I'd love to see someone put him in the spot by asking him Warren's questions.

The good news is that on the bankruptcy bill, as well as the other two measures, he voted for a motion to recommit in each case, and only voted for passage on the bill itself. In a Democratic Congress, he will have fewer opportunities, if you will, for voting for bad bills such as these; they won't make it to the floor in the first place.

I'm willing to give him a sorta pass on his vote for the COPE bill, despite being extremely passionate on the subject of preserving a neutral Net. At the time, even a lot of people in the thick of things were still being educated about net neutrality. On the face of it, the bill seemed to provide some goodies for TV-watching consumers, so it was hard to be against it without a good reason. He supported a net-neutrality amendment, then voted for the bill as a whole after the amendment failed. Probably the best we could have expected from him at the time. In the new Congress, though, we should expect more of him. It's hard to say where he'll come down, though.

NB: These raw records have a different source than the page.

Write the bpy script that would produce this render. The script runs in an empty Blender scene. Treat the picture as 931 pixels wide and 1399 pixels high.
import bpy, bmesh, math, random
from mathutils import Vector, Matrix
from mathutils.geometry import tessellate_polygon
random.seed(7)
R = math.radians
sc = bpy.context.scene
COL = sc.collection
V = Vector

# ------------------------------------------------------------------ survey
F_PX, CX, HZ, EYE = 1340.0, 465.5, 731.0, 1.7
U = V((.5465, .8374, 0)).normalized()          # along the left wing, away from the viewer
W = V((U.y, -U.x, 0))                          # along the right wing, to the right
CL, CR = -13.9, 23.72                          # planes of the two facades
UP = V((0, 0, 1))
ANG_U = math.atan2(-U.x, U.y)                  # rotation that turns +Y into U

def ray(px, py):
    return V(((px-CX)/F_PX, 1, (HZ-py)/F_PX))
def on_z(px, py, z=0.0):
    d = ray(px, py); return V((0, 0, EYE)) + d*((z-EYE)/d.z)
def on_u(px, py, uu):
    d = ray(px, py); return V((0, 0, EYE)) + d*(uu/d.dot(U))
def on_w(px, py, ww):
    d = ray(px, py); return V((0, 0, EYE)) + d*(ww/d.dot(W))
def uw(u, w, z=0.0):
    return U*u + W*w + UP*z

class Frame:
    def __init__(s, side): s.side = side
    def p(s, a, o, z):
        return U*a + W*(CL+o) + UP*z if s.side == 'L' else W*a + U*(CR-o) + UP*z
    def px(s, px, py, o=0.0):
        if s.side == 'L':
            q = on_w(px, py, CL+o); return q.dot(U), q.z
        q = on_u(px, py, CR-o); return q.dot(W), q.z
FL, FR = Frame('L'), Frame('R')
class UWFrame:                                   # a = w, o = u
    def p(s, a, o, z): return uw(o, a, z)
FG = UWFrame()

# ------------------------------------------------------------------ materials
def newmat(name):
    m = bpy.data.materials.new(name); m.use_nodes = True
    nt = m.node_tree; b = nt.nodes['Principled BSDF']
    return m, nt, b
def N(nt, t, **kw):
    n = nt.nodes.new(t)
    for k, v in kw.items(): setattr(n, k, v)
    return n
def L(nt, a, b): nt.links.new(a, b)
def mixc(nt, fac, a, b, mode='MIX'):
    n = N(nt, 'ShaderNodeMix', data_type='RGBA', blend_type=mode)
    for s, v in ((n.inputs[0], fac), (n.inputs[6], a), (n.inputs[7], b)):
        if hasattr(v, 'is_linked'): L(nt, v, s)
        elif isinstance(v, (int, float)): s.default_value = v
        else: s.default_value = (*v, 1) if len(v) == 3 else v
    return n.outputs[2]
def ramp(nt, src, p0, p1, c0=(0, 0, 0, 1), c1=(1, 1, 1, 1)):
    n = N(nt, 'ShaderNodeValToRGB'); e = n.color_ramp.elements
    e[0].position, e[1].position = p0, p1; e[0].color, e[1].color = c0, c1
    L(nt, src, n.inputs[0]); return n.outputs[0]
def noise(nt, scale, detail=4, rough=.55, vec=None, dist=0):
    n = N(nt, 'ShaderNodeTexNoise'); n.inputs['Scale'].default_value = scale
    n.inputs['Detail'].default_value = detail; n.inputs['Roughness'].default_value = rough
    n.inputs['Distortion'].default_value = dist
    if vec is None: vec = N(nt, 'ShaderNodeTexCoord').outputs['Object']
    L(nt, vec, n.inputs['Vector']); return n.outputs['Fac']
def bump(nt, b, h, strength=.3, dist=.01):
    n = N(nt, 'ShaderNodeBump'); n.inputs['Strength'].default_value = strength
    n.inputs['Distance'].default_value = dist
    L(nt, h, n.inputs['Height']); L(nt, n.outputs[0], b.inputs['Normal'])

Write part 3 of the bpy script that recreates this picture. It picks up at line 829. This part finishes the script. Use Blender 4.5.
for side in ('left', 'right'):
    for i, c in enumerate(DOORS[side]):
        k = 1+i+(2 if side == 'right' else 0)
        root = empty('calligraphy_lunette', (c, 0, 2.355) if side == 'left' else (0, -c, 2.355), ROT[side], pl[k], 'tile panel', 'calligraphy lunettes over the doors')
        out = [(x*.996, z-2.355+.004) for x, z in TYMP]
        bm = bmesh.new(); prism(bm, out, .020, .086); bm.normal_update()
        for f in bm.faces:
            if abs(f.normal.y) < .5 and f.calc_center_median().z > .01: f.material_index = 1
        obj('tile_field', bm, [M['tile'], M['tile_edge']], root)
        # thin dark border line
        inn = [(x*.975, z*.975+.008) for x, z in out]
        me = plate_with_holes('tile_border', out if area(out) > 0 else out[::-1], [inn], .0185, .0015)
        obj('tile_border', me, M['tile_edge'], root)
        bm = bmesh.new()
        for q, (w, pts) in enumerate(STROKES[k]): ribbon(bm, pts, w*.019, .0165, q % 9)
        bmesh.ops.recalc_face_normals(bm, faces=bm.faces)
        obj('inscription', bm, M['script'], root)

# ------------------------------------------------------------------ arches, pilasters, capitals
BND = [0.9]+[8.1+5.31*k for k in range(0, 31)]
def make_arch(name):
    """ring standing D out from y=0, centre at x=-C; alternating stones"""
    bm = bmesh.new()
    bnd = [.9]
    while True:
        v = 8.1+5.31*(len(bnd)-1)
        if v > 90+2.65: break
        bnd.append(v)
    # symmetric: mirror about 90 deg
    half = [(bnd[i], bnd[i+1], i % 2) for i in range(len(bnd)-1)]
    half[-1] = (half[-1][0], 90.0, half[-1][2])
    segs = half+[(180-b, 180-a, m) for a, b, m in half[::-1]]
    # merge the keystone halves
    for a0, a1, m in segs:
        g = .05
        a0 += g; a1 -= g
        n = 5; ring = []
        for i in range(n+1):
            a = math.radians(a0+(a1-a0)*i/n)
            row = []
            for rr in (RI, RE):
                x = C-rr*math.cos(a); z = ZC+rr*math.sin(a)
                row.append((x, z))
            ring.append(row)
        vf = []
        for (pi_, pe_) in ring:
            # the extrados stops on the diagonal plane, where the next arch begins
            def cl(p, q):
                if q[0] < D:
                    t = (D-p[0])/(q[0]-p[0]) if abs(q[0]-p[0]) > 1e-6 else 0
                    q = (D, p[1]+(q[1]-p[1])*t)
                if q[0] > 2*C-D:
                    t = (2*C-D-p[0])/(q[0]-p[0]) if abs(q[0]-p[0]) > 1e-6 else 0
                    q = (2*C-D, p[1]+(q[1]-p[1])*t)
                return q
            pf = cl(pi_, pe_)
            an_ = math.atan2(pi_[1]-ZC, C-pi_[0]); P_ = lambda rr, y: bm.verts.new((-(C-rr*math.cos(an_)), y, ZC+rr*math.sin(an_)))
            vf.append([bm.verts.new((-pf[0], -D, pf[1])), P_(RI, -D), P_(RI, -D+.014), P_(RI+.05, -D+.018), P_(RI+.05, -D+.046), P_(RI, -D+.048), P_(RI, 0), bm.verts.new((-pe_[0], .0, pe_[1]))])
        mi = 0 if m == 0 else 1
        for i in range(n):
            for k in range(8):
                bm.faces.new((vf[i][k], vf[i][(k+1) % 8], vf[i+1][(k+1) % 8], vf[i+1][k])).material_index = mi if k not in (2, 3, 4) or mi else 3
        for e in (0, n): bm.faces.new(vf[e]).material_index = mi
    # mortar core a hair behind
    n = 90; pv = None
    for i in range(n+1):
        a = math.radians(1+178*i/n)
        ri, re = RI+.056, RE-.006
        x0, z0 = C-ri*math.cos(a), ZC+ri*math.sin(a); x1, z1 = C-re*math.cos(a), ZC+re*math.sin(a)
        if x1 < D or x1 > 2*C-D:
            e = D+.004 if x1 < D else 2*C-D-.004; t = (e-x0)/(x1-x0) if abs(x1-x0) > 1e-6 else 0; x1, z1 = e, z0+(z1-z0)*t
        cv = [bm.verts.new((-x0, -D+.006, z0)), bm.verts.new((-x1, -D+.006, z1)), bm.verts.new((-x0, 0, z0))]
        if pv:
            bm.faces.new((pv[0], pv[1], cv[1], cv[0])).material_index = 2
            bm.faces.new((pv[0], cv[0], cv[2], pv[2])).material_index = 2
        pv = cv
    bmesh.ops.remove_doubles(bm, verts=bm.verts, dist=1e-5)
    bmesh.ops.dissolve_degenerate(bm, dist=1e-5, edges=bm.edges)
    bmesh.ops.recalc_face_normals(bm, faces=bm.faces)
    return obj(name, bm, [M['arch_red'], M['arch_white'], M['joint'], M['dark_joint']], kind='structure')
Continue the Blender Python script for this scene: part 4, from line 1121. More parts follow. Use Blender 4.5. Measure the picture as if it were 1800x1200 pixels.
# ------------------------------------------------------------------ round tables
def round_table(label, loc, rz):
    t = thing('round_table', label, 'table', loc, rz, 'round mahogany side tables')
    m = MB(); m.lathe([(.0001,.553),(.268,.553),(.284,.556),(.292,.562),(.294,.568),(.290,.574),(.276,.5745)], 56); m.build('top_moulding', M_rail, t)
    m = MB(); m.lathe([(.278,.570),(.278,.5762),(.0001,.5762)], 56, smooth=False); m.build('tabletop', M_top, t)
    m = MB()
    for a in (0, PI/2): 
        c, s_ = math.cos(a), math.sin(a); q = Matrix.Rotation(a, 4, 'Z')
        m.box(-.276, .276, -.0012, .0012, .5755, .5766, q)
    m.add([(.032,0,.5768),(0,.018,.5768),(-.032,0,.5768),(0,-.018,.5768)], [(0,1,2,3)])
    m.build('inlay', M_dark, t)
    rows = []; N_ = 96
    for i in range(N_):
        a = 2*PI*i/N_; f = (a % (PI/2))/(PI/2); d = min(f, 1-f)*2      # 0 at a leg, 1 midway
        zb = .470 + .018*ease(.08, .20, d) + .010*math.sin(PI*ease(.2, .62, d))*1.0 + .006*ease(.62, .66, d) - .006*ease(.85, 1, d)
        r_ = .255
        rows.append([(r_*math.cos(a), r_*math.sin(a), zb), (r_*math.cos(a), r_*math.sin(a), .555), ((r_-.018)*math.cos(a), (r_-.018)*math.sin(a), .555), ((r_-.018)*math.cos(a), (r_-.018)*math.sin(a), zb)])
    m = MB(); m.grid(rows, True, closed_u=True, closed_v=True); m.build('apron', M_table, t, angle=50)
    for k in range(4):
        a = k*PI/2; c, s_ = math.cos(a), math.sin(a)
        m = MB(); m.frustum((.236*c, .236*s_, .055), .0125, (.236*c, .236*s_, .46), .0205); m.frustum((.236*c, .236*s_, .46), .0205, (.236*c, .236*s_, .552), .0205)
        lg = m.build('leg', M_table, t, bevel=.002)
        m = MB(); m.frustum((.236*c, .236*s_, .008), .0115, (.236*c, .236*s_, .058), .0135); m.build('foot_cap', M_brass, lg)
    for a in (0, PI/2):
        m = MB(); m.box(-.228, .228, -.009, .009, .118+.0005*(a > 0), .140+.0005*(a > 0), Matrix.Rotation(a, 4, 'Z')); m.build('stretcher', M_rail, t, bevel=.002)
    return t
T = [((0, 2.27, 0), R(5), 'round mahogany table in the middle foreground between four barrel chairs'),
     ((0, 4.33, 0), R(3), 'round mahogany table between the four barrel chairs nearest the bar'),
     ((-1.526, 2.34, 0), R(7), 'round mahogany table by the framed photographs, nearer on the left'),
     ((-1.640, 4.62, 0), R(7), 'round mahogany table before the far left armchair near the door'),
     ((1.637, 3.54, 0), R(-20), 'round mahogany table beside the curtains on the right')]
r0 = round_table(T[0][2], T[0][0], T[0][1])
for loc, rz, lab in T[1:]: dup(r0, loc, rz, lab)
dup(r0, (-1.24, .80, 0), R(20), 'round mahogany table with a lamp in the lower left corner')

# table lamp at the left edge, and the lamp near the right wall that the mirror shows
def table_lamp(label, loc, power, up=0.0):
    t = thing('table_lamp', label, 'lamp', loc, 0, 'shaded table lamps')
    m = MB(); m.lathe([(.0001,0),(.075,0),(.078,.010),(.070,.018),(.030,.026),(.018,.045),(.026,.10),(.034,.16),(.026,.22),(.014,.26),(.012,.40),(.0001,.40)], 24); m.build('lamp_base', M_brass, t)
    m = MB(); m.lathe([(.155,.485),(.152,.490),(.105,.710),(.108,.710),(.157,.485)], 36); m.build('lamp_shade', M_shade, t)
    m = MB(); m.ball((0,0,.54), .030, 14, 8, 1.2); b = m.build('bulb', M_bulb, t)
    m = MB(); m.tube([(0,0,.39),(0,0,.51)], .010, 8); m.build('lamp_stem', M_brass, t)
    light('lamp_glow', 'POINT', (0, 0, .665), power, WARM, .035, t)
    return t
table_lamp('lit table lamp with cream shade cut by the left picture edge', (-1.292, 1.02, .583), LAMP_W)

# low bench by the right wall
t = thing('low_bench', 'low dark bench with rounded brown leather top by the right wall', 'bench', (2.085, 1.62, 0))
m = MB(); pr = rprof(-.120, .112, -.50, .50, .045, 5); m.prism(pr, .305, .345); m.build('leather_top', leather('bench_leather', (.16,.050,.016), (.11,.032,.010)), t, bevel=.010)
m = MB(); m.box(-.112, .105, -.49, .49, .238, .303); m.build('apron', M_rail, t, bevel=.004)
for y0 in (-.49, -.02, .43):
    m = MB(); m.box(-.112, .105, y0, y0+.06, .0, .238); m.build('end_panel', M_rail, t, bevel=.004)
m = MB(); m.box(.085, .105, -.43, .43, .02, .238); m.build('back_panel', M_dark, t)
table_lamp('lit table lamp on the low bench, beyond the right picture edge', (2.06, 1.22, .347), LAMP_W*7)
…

On the good side of the ledger - and there's a LOT here - Hoyer voted against Class Action 'Reform,' against interfering in the Terry Schiavo case, against Estate Tax repeal (over and over again), against the Energy Bill (ditto), for Stem Cell research, against the extension of Bush tax cuts, against weakening the Endangered Species Act, against weakening pension (ERISA) protections, against the Electronic Surveillance Modernization Act, and against the Military Commissions Act. He fought to keep the Dems in line on Social Security when Bush wanted to gut it, and can be counted on to strongly support a minimum wage hike.

Plus he was on the right side of several smaller bills you probably didn't hear of, and that wins serious points from me: it's easy for a Congresscritter to grandstand with popular positions on a few high-profile bills, then quietly cut the ground out from under his constituents' feet on complex bills that get little play in the press, because reporters often don't bother to take the time to find out what the stakes are. Hoyer's not like that.

Like I said earlier: he's not perfect, but he's really not bad. He drives me nuts on occasion with some of his stands, but if he's on any liberal's list of the Top 10 Democrats That Need a Primary Challenger, that person would be sorely mistaken.